White responded, “It doesn’t support your argument.”
She continued, saying the so-called “subpoena” at issue was a meaningless piece of paper.
“Wait, this is the first of you learning that that really doesn’t have any authority?” she said to Dieters. “That’s what happens when you’ve been in the building a long time versus a little time. That’s just a DA’s subpoena.”
She still did not recall the arrest warrant.
White said in an interview she did not know the notices sent by the DA’s office were falsely marked “subpoena” or that they falsely threatened criminal penalties.
“I thought it was just the DA’s letter with the letterhead,” she said. In the hearing, “I’m asking them if it’s an Article 66 or not. But I don’t know it’s a fake subpoena.”
Lawyer files motion to throw out fake subpoena
Soon after, the fake subpoena was again brought to White’s attention by the victim’s lawyer, Anthony Ibert.
He stepped forward and asked White to quash the fake subpoena and the arrest warrant.
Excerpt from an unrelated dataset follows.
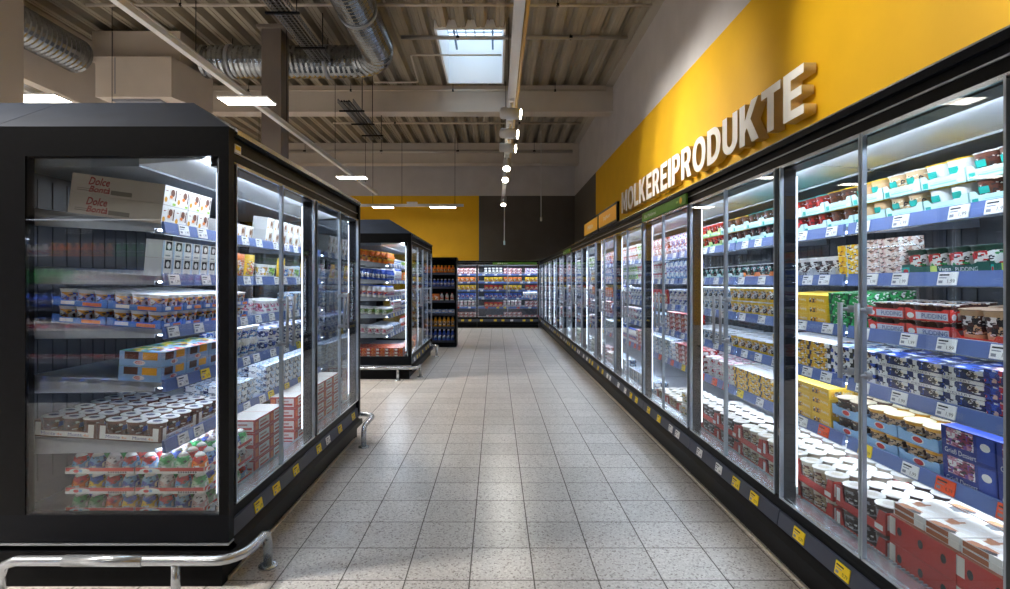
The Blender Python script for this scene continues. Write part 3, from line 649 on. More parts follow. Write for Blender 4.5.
carton('redw', 'red and white', .2, .17, .075, RB, [('r', .25, .12, .95, .88, mat('#efe9e6', .5)), ('R', .32, .25, .9, .42, RB), ('R', .32, .55, .75, .7, mat('#c98a80', .5)), ('r', .03, .2, .2, .8, mat('#e8772b', .5))], 'shipping_carton', 'box', top=mat('#cfc9c4', .5))

# --- assorted kinds for the rest
def generic(key, kind, look, base, acc, off=0.):
    a = pp(base, *acc, scale=48, share=.6, off=off)
    if kind == 'cup': return cup(key, look, X.get(base, X['white']), a, X['white'], .048, .094, 2.2, name='yogurt_cup' if acc[0] in ('blue', 'red') else 'quark_cup', near=False, n=12)
    if kind == 'tub': return cup(key, look, X.get(base, X['white']), a, pp('white', acc[0], scale=25, share=.4), .058, .075, 2.2, name='quark_tub', cat='tub', near=False, n=12)
    if kind == 'box': return carton(key, look, .13, .12, .09, a, [('r', .12, .45, .6, .85, X['white']), ('R', .18, .55, .5, .7, X.get(acc[0]))], 'dessert_carton', 'carton')
    if kind == 'pouch': return pouch(key, look, .13, .15, .03, X.get(base), a)
    if kind == 'bottle': return bottle(key, look, .036, .17, X.get(base), a, X.get(acc[0]), 'drink_bottle')
    if kind == 'carton': return gable(key, look, .085, .19, X.get(base), a, X.get(acc[0]))
    if kind == 'flat': return carton(key, look, .16, .13, .045, a, [('r', .08, .2, .4, .8, X['white'])], 'cheese_slice_pack' if base != 'lblue' and acc[0] != 'navy' else 'butter_pack', 'pack')
G = {}
for key, kind, look, base, acc in (
    ('g_rw', 'box', 'red and white', 'red', ('white', 'dred')), ('g_rb', 'box', 'red and blue', 'red', ('blue', 'white')), ('g_bw', 'box', 'blue and white', 'blue', ('white', 'sky')), ('g_wb', 'cup', 'white and blue', 'white', ('blue', 'sky')),
    ('g_wr', 'cup', 'white and red', 'white', ('red', 'pink')), ('g_wg', 'cup', 'white and green', 'white', ('green', 'lime')), ('g_wk', 'cup', 'white and black', 'white', ('black', 'grey')), ('g_wy', 'cup', 'white and yellow', 'white', ('yel', 'gold')),
    ('g_yo', 'pouch', 'yellow and orange', 'yel', ('org', 'white', 'red')), ('g_or', 'pouch', 'orange and red', 'org', ('red', 'yel', 'white')), ('g_rp', 'pouch', 'red', 'red', ('white', 'yel')), ('g_bp', 'pouch', 'blue and red', 'blue', ('white', 'red', 'sky')),
    ('g_tw', 'tub', 'teal and white', 'white', ('teal', 'mint')), ('g_bt', 'tub', 'white and blue', 'white', ('blue', 'navy')), ('g_pt', 'tub', 'pink and white', 'white', ('pink', 'red')), ('g_gt', 'tub', 'green and white', 'white', ('green', 'dgreen')),
    ('g_wf', 'flat', 'white and navy', 'white', ('navy', 'sky')), ('g_gf', 'flat', 'grey and blue', 'lblue', ('grey', 'navy', 'white')), ('g_rf', 'flat', 'red-white', 'white', ('red', 'dred')), ('g_of', 'flat', 'orange-red', 'org', ('red', 'dred')),
    ('g_mc', 'carton', 'white and blue', 'white', ('blue', 'sky', 'red')), ('g_mg', 'carton', 'white and green', 'white', ('green', 'lime', 'yel')), ('g_sb', 'bottle', 'white and blue', 'white', ('blue', 'red')), ('g_sr', 'bottle', 'white and red', 'white', ('red', 'org')),
    ('g_bb', 'bottle', 'blue', 'blue', ('white', 'navy')), ('g_ab', 'bottle', 'amber', 'gold', ('cream', 'white', 'brown')), ('g_gb', 'bottle', 'green and white', 'green', ('white', 'dgreen')), ('g_ob', 'bottle', 'orange', 'org', ('yel', 'brown')), ('g_dk', 'bottle', 'dark brown', 'brown', ('white', 'red'))):
    generic(key, kind, look, base, acc, R.uniform(0, 9))
# left island
DC = MB
def dolce():
    w, d, h = .2, .44, .093; mb = MB(); B = noisy('grey_beige_card', '#b9b0a5', '#c0b7ac', 12, .7); r_ = mat('#9a3030', .6)
    mb.box(0, -w / 2, 0, d, w / 2, h, B, {'l': X['white']})
    for fr, c, q in ((fym(-w / 2), d / 2, 1), (fyp(w / 2), -d / 2, -1)):
        mb.text(fr, 'Dolce', c + q * .09 - .05, h * .5, c + q * .09 + .05, h * .9, r_, .02, .3); mb.text(fr, 'Bontà', c + q * .09 - .045, h * .14, c + q * .09 + .055, h * .46, r_, .02, .3)
        mb.rect(fr, c - q * .02 - .05, h * .12, c - q * .02 + .05, h * .34, mat('#7c756c', .7)); mb.rect(fr, c - .19, h * .18, c - .1, h * .22, mat('#7c756c', .7)); mb.rect(fr, c - .19, h * .28, c - .13, h * .31, mat('#7c756c', .7))
    f = fx(0)
    for s in (-.5, .5):
        u = s * .1
        mb.rect(f, u - .012, h * .3, u + .036, h * .85, mat('#e3dcd2', .5)); mb.rect(lambda a, b: (-.0012, -a, b), u + .034, h * .28, u + .042, h * .86, X['brown']); mb.oval(lambda a, b: (-.0014, -a, b), u + .012, h * .66, .016, .018, X['choc']); mb.oval(lambda a, b: (-.0016, -a, b), u + .002, h * .45, .012, .008, X['org'])
        mb.oval(f, u - .034, h * .28, .011, .013, X['gold']); mb.rect(f, u - .04, h * .7, u - .022, h * .74, r_); mb.rect(f, u + .02, h * .04, u + .044, h * .16, X['lime'])
    return reg('dolce', 'dessert_carton', 'carton', 'long beige card', mb, w, d, h)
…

White asked him to wait while she dealt with the prosecutors, who were asking for the trial to be rescheduled.
White denied the request to reschedule the case because it had been delayed too many times. According to Fuller, it had been set for trial 13 times.
Dieters didn’t have a case without the victim’s testimony. So he decided to drop the charges against Cunningham, warning that he could later reopen the case.
At that point, White recalled the warrant against the woman.
“Now, I’m going to dismiss the material witness bond inasmuch as you’ve nol prossed the two charges,” she said, using a legal term referring to a decision to drop charges.
She then dismissed Ibert’s motion to throw out the fake subpoena and the arrest warrant, saying there was no longer a need for it.
White told The Lens she never took a good look at Ibert’s motion. As she said during the hearing at one point, the case was just one of dozens before her that day.
“I never saw a fake subpoena,” she said. “[Ibert] stands in court with the pleading, and he tells me later that if I would have looked at it, I would have seen that it was a fake subpoena.”